WORK TO DO ->
Pull out every line below holding the word "scene".

┌─ DATA EXTRACT

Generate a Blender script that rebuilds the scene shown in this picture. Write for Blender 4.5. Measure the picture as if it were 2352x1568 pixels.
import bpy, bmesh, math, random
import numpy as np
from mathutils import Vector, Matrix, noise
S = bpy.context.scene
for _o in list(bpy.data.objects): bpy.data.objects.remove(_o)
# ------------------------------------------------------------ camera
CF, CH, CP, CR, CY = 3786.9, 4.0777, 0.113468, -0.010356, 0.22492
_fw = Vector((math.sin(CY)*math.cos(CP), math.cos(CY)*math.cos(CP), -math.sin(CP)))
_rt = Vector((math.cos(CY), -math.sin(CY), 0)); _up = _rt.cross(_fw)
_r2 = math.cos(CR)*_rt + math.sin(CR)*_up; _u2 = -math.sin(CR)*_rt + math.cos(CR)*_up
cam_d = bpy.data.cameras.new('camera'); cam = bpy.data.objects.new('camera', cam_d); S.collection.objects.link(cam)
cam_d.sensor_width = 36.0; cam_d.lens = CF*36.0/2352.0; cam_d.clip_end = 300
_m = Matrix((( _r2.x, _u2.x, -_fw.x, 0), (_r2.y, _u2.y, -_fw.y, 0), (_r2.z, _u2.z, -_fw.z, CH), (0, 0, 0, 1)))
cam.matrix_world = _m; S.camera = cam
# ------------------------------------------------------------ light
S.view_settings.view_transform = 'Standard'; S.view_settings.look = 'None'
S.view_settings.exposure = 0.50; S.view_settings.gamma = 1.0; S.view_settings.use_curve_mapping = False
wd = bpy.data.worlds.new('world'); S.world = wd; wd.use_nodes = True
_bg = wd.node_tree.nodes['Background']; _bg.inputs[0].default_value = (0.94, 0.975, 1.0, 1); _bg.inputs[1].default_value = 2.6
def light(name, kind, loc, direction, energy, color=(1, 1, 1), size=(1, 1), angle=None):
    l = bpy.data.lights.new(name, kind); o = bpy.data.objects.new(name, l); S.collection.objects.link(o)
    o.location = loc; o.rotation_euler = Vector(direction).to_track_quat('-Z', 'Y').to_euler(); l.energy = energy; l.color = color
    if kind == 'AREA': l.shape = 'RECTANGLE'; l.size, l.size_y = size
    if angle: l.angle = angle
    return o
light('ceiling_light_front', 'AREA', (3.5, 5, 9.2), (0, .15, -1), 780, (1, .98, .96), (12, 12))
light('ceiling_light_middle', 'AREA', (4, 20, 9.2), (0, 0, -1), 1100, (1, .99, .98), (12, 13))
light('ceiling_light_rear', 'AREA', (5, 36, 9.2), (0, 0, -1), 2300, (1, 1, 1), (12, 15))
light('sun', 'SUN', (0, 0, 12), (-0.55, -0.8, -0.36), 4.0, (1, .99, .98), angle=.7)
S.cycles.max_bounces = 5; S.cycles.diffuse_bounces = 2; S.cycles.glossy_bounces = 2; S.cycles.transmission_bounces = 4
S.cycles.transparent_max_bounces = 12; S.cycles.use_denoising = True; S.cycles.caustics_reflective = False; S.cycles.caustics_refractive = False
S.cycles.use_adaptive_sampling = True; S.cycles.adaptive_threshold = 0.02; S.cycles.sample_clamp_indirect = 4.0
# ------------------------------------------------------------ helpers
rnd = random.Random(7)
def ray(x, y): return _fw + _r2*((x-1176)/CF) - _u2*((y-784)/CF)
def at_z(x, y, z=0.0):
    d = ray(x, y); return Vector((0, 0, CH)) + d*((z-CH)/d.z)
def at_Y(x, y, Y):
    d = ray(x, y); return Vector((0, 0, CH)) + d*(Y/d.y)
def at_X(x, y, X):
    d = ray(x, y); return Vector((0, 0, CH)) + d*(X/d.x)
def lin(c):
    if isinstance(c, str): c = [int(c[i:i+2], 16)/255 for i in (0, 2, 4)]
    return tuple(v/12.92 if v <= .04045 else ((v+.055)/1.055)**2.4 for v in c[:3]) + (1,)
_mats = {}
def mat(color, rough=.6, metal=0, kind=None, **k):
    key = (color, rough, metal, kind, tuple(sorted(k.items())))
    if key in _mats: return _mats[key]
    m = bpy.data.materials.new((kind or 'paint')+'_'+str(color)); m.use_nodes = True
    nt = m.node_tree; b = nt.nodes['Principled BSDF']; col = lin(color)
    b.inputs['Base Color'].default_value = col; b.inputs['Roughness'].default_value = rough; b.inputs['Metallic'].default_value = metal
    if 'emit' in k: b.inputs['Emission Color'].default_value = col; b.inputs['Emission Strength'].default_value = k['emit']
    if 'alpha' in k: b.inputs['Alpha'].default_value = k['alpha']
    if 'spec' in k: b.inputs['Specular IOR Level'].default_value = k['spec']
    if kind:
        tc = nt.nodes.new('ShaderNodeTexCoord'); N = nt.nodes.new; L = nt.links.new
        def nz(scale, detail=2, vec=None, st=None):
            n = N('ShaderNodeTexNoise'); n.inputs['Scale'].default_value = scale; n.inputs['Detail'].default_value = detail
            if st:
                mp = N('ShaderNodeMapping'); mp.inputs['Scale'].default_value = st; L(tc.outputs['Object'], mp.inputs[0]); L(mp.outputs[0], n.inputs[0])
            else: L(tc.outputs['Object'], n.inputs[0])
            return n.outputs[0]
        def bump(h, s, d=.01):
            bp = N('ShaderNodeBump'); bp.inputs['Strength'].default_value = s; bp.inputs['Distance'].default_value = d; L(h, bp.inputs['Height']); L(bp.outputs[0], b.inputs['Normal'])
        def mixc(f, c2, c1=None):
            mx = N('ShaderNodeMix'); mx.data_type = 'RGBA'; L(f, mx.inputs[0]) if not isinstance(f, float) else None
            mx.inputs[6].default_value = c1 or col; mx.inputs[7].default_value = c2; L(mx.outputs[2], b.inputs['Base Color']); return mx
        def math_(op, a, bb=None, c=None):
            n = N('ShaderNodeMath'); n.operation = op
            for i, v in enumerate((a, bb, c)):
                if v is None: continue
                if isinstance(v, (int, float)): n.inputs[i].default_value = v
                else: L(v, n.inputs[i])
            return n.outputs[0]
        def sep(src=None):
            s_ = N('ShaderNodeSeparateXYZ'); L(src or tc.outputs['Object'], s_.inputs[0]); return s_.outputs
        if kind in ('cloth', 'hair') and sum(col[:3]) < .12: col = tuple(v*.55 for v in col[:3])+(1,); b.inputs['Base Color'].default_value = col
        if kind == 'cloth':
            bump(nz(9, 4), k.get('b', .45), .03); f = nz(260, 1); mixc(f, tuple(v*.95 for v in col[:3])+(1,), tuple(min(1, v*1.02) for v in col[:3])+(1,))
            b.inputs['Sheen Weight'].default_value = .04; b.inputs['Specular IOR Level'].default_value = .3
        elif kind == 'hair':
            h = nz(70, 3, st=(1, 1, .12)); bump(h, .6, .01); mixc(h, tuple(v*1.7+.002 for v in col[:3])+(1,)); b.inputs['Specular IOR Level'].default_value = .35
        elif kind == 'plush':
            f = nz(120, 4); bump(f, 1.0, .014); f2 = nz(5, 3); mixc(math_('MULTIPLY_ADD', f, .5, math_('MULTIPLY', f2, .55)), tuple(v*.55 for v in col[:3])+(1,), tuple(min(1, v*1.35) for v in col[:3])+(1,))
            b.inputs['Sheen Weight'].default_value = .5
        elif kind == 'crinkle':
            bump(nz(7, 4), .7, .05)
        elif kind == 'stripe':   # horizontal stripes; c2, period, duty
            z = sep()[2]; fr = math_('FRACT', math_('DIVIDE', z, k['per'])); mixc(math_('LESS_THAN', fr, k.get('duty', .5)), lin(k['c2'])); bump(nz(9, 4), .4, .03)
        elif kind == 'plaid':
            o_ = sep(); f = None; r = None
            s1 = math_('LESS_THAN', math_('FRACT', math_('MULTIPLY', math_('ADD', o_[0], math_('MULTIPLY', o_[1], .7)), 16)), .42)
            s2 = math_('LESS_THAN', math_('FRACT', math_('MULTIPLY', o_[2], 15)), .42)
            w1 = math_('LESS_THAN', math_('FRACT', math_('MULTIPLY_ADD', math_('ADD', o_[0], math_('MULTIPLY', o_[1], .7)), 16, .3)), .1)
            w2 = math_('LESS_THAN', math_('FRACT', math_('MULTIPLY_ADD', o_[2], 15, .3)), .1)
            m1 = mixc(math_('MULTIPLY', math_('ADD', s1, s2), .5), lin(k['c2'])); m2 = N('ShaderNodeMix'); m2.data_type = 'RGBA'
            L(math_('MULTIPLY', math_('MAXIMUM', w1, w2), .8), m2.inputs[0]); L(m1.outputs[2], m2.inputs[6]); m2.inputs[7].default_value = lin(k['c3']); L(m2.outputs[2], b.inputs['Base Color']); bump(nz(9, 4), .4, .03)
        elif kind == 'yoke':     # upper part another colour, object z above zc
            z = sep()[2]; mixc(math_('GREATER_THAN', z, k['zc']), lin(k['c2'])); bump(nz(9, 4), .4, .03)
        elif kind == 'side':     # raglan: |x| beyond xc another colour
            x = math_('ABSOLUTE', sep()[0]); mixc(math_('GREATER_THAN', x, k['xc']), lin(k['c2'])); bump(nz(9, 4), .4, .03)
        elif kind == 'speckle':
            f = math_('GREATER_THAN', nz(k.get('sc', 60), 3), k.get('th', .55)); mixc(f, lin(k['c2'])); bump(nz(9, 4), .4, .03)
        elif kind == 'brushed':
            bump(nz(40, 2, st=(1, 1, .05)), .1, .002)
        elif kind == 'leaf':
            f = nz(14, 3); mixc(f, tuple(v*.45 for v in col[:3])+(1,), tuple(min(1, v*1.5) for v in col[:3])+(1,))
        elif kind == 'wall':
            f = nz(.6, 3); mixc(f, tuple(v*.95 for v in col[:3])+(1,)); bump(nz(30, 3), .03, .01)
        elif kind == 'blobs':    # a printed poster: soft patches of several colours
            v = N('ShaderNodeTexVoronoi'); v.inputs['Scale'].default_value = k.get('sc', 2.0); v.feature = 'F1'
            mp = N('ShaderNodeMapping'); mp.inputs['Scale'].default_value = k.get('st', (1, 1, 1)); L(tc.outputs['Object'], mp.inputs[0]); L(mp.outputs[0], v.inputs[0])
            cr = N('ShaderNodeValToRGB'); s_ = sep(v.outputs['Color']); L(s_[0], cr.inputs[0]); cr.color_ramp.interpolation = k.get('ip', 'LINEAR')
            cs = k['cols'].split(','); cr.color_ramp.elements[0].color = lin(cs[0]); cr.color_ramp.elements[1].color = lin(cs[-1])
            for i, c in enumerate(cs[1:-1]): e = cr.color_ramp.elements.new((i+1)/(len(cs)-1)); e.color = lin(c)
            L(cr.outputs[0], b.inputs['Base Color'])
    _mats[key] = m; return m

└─

EXERCISE RESULT ->
Generate a Blender script that rebuilds the scene shown in this picture. Write for Blender 4.5. Measure the picture as if it were 2352x1568 pixels.
S = bpy.context.scene